Con sette titoli Atp conquistati in carriera, con il numero 12 come best ranking e con quattro quarti di finale negli Slam (tre dei quali a Wimbledon), Feliciano potrebbe tranquillamente dire basta in ogni momento, e avrebbe mille motivi per poter essere pienamente soddisfatto della sua carriera. E invece continua, pur avendo già disegnato il suo futuro.
“Non avrei mai pensato di poter essere ancora qui oggi, alla mia età. Già dopo i 30, ho cominciato a pensare al mio post carriera, ma quando ho vinto il primo Queen's a 35 ho capito che non era stato un caso, che mi sentivo perfettamente in forma per andare avanti ancora.
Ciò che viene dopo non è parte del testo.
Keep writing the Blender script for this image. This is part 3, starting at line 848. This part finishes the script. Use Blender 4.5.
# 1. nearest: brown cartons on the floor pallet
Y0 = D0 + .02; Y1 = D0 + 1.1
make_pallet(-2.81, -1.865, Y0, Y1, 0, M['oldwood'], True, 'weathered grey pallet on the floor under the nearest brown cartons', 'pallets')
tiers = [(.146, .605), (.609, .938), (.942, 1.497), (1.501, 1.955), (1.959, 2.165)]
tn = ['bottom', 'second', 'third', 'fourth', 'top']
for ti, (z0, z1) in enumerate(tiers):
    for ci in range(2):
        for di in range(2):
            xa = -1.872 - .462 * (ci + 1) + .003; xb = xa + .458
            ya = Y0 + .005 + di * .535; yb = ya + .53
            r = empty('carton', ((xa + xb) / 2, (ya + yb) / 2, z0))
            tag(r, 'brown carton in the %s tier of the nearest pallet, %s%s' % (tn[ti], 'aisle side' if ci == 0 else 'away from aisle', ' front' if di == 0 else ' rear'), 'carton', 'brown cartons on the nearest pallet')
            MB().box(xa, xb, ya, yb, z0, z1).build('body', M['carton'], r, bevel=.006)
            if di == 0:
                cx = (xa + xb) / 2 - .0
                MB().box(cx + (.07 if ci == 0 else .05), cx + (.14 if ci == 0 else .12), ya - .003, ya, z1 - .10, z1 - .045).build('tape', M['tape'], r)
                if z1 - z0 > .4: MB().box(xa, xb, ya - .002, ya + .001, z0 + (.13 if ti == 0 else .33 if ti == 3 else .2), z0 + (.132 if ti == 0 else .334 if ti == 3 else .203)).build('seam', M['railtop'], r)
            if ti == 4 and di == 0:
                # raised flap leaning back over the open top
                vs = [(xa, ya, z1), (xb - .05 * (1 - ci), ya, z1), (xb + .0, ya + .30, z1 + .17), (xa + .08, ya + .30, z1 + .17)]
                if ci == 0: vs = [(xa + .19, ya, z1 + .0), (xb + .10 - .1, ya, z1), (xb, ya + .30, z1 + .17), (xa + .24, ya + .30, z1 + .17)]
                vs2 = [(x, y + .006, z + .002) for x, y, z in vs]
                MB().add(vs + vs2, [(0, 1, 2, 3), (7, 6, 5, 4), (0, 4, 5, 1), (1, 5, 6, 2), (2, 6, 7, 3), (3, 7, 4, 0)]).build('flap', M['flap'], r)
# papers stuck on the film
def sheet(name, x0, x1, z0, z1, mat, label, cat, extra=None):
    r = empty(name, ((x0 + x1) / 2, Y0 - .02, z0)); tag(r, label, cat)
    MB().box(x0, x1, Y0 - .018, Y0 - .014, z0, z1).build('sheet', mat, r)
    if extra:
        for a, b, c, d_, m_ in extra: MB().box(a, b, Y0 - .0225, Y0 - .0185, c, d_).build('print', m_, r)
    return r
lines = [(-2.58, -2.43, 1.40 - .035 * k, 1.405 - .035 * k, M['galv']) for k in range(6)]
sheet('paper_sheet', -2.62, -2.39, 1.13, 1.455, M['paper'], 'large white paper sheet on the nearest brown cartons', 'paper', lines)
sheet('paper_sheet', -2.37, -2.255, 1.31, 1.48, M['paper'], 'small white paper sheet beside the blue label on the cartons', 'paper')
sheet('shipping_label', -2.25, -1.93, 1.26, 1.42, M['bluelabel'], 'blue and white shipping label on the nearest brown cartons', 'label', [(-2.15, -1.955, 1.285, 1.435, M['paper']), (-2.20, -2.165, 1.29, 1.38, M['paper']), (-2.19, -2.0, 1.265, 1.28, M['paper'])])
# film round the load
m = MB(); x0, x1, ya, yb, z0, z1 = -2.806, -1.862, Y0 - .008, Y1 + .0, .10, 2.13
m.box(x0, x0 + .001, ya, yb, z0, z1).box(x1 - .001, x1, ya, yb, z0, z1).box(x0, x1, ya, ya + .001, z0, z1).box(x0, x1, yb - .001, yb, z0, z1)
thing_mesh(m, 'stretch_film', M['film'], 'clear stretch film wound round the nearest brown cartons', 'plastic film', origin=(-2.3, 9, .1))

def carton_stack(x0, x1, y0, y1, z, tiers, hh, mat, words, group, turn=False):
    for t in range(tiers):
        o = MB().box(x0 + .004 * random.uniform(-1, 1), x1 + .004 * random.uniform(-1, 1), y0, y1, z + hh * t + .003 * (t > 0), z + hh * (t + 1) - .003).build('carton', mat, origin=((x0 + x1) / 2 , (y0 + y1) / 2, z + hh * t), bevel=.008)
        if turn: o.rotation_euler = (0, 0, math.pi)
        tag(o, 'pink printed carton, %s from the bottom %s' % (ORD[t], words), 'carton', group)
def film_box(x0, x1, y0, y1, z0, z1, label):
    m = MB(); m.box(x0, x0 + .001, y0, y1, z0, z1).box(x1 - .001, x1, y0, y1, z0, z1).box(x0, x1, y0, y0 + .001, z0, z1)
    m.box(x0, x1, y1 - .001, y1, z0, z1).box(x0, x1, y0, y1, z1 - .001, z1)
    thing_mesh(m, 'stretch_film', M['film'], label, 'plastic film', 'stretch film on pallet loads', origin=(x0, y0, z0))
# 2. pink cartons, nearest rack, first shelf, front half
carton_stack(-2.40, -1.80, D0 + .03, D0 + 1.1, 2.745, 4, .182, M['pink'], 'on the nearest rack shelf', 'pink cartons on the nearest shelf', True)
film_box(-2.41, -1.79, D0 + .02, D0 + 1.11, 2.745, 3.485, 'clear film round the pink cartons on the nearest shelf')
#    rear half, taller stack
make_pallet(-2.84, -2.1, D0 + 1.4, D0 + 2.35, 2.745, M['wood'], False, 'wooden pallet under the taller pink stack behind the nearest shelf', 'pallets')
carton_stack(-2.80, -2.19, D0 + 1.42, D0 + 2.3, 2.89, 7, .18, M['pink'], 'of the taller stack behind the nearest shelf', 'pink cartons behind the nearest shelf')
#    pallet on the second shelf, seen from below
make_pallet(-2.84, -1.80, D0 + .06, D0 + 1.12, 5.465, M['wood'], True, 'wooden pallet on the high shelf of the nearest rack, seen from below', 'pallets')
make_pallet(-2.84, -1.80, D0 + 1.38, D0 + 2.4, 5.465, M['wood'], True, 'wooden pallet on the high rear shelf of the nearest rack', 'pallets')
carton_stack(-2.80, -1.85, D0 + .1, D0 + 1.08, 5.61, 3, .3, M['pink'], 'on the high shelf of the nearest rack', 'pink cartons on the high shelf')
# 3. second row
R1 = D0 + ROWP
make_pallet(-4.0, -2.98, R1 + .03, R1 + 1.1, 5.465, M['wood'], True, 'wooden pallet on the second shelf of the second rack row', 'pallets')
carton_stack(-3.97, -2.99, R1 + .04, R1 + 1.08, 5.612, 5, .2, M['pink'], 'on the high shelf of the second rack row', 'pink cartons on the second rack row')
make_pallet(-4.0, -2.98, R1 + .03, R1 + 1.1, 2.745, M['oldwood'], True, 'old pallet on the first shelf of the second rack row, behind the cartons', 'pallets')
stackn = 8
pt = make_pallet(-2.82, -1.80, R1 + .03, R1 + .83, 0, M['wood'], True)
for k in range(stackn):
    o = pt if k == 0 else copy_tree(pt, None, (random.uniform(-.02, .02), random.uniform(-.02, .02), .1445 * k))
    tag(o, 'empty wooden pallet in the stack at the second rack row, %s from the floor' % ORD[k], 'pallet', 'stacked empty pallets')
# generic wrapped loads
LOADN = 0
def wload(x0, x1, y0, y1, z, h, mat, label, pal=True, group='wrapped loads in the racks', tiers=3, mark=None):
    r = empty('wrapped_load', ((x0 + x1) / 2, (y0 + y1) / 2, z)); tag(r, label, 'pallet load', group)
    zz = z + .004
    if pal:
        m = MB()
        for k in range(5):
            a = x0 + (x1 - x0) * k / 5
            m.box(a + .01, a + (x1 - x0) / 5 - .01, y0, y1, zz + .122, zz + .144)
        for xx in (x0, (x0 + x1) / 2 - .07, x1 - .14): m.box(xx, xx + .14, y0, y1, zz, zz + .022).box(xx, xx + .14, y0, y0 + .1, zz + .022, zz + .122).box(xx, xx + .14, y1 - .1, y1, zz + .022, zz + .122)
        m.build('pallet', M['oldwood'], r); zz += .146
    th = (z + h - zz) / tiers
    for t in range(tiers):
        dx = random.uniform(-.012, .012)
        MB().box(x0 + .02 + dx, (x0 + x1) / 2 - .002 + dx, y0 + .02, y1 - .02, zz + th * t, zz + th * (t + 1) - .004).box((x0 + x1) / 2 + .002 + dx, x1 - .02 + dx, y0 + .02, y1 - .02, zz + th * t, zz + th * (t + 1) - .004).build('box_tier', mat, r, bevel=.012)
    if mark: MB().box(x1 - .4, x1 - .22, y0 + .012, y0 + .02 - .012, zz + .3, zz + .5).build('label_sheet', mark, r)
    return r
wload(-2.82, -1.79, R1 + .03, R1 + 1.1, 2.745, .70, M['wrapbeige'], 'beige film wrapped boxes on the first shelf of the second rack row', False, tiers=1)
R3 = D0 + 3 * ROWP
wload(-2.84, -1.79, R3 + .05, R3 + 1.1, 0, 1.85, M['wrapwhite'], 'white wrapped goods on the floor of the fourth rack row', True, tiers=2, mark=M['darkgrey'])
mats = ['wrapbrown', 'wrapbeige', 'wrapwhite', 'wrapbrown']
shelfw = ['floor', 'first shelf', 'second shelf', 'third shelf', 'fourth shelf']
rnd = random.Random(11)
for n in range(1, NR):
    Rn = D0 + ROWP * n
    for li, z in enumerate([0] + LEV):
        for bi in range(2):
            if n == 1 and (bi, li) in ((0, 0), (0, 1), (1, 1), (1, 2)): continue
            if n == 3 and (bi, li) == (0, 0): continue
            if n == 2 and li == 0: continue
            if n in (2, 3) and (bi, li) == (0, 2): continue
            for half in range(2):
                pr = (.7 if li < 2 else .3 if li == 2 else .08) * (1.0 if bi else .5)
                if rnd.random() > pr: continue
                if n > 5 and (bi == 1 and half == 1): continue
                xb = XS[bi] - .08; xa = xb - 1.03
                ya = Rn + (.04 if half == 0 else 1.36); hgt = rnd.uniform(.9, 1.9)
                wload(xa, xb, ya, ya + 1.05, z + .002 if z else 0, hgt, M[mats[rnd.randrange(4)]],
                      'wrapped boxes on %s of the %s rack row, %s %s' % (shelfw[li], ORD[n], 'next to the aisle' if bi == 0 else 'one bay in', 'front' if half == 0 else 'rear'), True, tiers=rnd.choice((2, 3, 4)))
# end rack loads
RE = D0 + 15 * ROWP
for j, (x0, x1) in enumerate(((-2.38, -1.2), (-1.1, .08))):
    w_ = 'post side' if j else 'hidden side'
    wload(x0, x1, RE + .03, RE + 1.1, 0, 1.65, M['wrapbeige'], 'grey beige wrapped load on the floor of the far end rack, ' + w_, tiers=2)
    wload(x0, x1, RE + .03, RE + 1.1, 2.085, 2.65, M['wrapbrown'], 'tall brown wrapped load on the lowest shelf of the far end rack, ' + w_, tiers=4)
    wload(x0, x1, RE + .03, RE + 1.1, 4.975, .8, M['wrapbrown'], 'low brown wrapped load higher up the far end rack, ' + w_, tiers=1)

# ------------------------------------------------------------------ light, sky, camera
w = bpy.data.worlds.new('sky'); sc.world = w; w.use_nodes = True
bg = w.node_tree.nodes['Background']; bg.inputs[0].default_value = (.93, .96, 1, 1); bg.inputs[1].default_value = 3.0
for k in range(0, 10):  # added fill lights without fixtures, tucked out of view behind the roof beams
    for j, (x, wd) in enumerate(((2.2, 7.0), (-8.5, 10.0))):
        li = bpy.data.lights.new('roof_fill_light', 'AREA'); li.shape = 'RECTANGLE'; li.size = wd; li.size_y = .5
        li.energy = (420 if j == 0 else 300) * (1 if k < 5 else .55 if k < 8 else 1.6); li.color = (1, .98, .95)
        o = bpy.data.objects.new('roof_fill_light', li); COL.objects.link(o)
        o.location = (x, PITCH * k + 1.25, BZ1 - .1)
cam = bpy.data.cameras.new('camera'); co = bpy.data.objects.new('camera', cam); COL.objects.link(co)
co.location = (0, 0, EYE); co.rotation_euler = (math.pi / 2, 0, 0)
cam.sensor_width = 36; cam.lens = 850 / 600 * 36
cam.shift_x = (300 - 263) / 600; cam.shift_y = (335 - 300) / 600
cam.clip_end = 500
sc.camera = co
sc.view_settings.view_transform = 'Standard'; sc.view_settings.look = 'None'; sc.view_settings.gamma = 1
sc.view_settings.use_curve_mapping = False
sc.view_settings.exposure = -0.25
Certo che quando giochi contro ragazzi che non erano ancora nati quando hai cominciato, qualche domanda te la fai...”.
Più delle domande, tuttavia, valgono le sensazioni positive che permangono. Come i numeri da record (78 Slam consecutivi, oltre 500 match giocati nel Tour) che gli danno la consapevolezza di aver compiuto un percorso importante. Un percorso che ha ancora qualche step da aggiungere, prima dell'addio e di un approdo definitivo al ruolo di manager. Sempre col tennis come attività principale.